-------- Supplied data

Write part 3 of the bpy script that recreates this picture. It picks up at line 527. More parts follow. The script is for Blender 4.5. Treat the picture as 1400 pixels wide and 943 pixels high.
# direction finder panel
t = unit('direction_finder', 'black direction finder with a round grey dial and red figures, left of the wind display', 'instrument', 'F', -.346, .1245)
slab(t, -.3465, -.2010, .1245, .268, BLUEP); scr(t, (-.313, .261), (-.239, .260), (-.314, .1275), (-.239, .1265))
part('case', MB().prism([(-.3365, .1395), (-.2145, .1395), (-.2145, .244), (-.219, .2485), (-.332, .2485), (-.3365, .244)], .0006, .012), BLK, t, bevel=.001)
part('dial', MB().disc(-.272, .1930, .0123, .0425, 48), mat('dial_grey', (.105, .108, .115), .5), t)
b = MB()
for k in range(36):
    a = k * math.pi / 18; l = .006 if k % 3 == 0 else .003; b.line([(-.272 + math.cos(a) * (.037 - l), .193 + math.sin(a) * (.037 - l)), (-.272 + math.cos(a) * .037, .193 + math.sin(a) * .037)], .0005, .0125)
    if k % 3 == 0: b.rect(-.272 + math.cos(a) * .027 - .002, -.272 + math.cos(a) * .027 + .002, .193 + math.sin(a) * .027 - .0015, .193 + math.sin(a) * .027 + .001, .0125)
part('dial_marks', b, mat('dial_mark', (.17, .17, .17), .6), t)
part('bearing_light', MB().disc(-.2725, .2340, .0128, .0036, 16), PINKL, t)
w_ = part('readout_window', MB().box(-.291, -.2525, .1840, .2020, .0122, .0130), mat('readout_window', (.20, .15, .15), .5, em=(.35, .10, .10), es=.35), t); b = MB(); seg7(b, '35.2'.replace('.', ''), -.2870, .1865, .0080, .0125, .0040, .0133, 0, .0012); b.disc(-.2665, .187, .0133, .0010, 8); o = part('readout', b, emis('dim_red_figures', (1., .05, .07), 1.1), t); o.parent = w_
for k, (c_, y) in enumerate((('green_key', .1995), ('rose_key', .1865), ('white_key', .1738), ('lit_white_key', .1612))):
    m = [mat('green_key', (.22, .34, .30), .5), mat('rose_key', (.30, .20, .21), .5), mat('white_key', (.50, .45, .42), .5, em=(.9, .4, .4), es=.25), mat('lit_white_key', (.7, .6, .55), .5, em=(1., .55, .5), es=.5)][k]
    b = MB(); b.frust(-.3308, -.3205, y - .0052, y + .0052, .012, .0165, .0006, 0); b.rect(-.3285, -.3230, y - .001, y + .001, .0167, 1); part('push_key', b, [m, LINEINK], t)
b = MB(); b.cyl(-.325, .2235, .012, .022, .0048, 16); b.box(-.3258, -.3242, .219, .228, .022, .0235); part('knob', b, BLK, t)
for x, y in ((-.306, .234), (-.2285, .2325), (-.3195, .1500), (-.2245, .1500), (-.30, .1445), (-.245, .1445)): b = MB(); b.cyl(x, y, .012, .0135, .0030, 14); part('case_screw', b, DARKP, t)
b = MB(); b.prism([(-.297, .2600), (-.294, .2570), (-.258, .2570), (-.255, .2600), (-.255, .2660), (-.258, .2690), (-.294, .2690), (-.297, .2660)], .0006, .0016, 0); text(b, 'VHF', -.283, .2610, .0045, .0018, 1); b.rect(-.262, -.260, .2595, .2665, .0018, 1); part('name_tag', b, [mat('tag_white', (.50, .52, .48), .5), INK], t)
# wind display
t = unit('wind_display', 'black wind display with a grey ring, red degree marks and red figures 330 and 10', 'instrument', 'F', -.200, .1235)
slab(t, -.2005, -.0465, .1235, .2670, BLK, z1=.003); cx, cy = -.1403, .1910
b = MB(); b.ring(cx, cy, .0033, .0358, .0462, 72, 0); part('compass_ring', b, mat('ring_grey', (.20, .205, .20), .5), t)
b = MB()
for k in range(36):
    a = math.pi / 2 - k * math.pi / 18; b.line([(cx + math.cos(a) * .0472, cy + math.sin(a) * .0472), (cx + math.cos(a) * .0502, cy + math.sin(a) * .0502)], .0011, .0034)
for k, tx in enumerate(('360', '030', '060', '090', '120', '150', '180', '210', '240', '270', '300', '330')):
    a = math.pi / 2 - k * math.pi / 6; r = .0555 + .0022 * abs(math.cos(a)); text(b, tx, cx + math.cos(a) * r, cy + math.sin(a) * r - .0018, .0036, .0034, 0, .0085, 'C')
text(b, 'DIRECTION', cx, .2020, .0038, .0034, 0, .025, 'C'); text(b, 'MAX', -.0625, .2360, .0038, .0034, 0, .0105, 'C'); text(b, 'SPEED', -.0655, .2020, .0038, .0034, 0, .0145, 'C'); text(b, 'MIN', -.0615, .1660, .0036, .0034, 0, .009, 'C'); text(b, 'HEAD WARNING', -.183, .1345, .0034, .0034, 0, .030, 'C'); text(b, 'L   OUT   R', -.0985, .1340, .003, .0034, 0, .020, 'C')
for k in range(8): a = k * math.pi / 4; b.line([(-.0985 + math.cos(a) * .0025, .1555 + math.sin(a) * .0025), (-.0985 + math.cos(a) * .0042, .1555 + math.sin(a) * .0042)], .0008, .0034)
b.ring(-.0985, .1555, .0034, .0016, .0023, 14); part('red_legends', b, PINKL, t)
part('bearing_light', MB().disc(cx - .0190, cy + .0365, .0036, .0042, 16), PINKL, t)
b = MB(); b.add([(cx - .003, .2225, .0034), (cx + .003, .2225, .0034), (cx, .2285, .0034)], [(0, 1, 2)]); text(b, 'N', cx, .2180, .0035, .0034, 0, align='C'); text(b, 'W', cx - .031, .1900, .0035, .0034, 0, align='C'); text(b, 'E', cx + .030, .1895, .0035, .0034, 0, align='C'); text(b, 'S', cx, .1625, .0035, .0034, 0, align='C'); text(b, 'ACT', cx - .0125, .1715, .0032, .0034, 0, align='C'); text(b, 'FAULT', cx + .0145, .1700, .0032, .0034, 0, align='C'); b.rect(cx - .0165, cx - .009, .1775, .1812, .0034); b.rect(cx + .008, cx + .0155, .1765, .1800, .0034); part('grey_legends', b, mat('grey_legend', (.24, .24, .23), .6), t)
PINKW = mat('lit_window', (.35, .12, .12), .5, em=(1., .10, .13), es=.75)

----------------

Reproduce the entire listing word for word.

**In response**
Write part 3 of the bpy script that recreates this picture. It picks up at line 527. More parts follow. The script is for Blender 4.5. Treat the picture as 1400 pixels wide and 943 pixels high.
# direction finder panel
t = unit('direction_finder', 'black direction finder with a round grey dial and red figures, left of the wind display', 'instrument', 'F', -.346, .1245)
slab(t, -.3465, -.2010, .1245, .268, BLUEP); scr(t, (-.313, .261), (-.239, .260), (-.314, .1275), (-.239, .1265))
part('case', MB().prism([(-.3365, .1395), (-.2145, .1395), (-.2145, .244), (-.219, .2485), (-.332, .2485), (-.3365, .244)], .0006, .012), BLK, t, bevel=.001)
part('dial', MB().disc(-.272, .1930, .0123, .0425, 48), mat('dial_grey', (.105, .108, .115), .5), t)
b = MB()
for k in range(36):
    a = k * math.pi / 18; l = .006 if k % 3 == 0 else .003; b.line([(-.272 + math.cos(a) * (.037 - l), .193 + math.sin(a) * (.037 - l)), (-.272 + math.cos(a) * .037, .193 + math.sin(a) * .037)], .0005, .0125)
    if k % 3 == 0: b.rect(-.272 + math.cos(a) * .027 - .002, -.272 + math.cos(a) * .027 + .002, .193 + math.sin(a) * .027 - .0015, .193 + math.sin(a) * .027 + .001, .0125)
part('dial_marks', b, mat('dial_mark', (.17, .17, .17), .6), t)
part('bearing_light', MB().disc(-.2725, .2340, .0128, .0036, 16), PINKL, t)
w_ = part('readout_window', MB().box(-.291, -.2525, .1840, .2020, .0122, .0130), mat('readout_window', (.20, .15, .15), .5, em=(.35, .10, .10), es=.35), t); b = MB(); seg7(b, '35.2'.replace('.', ''), -.2870, .1865, .0080, .0125, .0040, .0133, 0, .0012); b.disc(-.2665, .187, .0133, .0010, 8); o = part('readout', b, emis('dim_red_figures', (1., .05, .07), 1.1), t); o.parent = w_
for k, (c_, y) in enumerate((('green_key', .1995), ('rose_key', .1865), ('white_key', .1738), ('lit_white_key', .1612))):
    m = [mat('green_key', (.22, .34, .30), .5), mat('rose_key', (.30, .20, .21), .5), mat('white_key', (.50, .45, .42), .5, em=(.9, .4, .4), es=.25), mat('lit_white_key', (.7, .6, .55), .5, em=(1., .55, .5), es=.5)][k]
    b = MB(); b.frust(-.3308, -.3205, y - .0052, y + .0052, .012, .0165, .0006, 0); b.rect(-.3285, -.3230, y - .001, y + .001, .0167, 1); part('push_key', b, [m, LINEINK], t)
b = MB(); b.cyl(-.325, .2235, .012, .022, .0048, 16); b.box(-.3258, -.3242, .219, .228, .022, .0235); part('knob', b, BLK, t)
for x, y in ((-.306, .234), (-.2285, .2325), (-.3195, .1500), (-.2245, .1500), (-.30, .1445), (-.245, .1445)): b = MB(); b.cyl(x, y, .012, .0135, .0030, 14); part('case_screw', b, DARKP, t)
b = MB(); b.prism([(-.297, .2600), (-.294, .2570), (-.258, .2570), (-.255, .2600), (-.255, .2660), (-.258, .2690), (-.294, .2690), (-.297, .2660)], .0006, .0016, 0); text(b, 'VHF', -.283, .2610, .0045, .0018, 1); b.rect(-.262, -.260, .2595, .2665, .0018, 1); part('name_tag', b, [mat('tag_white', (.50, .52, .48), .5), INK], t)
# wind display
t = unit('wind_display', 'black wind display with a grey ring, red degree marks and red figures 330 and 10', 'instrument', 'F', -.200, .1235)
slab(t, -.2005, -.0465, .1235, .2670, BLK, z1=.003); cx, cy = -.1403, .1910
b = MB(); b.ring(cx, cy, .0033, .0358, .0462, 72, 0); part('compass_ring', b, mat('ring_grey', (.20, .205, .20), .5), t)
b = MB()
for k in range(36):
    a = math.pi / 2 - k * math.pi / 18; b.line([(cx + math.cos(a) * .0472, cy + math.sin(a) * .0472), (cx + math.cos(a) * .0502, cy + math.sin(a) * .0502)], .0011, .0034)
for k, tx in enumerate(('360', '030', '060', '090', '120', '150', '180', '210', '240', '270', '300', '330')):
    a = math.pi / 2 - k * math.pi / 6; r = .0555 + .0022 * abs(math.cos(a)); text(b, tx, cx + math.cos(a) * r, cy + math.sin(a) * r - .0018, .0036, .0034, 0, .0085, 'C')
text(b, 'DIRECTION', cx, .2020, .0038, .0034, 0, .025, 'C'); text(b, 'MAX', -.0625, .2360, .0038, .0034, 0, .0105, 'C'); text(b, 'SPEED', -.0655, .2020, .0038, .0034, 0, .0145, 'C'); text(b, 'MIN', -.0615, .1660, .0036, .0034, 0, .009, 'C'); text(b, 'HEAD WARNING', -.183, .1345, .0034, .0034, 0, .030, 'C'); text(b, 'L   OUT   R', -.0985, .1340, .003, .0034, 0, .020, 'C')
for k in range(8): a = k * math.pi / 4; b.line([(-.0985 + math.cos(a) * .0025, .1555 + math.sin(a) * .0025), (-.0985 + math.cos(a) * .0042, .1555 + math.sin(a) * .0042)], .0008, .0034)
b.ring(-.0985, .1555, .0034, .0016, .0023, 14); part('red_legends', b, PINKL, t)
part('bearing_light', MB().disc(cx - .0190, cy + .0365, .0036, .0042, 16), PINKL, t)
b = MB(); b.add([(cx - .003, .2225, .0034), (cx + .003, .2225, .0034), (cx, .2285, .0034)], [(0, 1, 2)]); text(b, 'N', cx, .2180, .0035, .0034, 0, align='C'); text(b, 'W', cx - .031, .1900, .0035, .0034, 0, align='C'); text(b, 'E', cx + .030, .1895, .0035, .0034, 0, align='C'); text(b, 'S', cx, .1625, .0035, .0034, 0, align='C'); text(b, 'ACT', cx - .0125, .1715, .0032, .0034, 0, align='C'); text(b, 'FAULT', cx + .0145, .1700, .0032, .0034, 0, align='C'); b.rect(cx - .0165, cx - .009, .1775, .1812, .0034); b.rect(cx + .008, cx + .0155, .1765, .1800, .0034); part('grey_legends', b, mat('grey_legend', (.24, .24, .23), .6), t)
PINKW = mat('lit_window', (.35, .12, .12), .5, em=(1., .10, .13), es=.75)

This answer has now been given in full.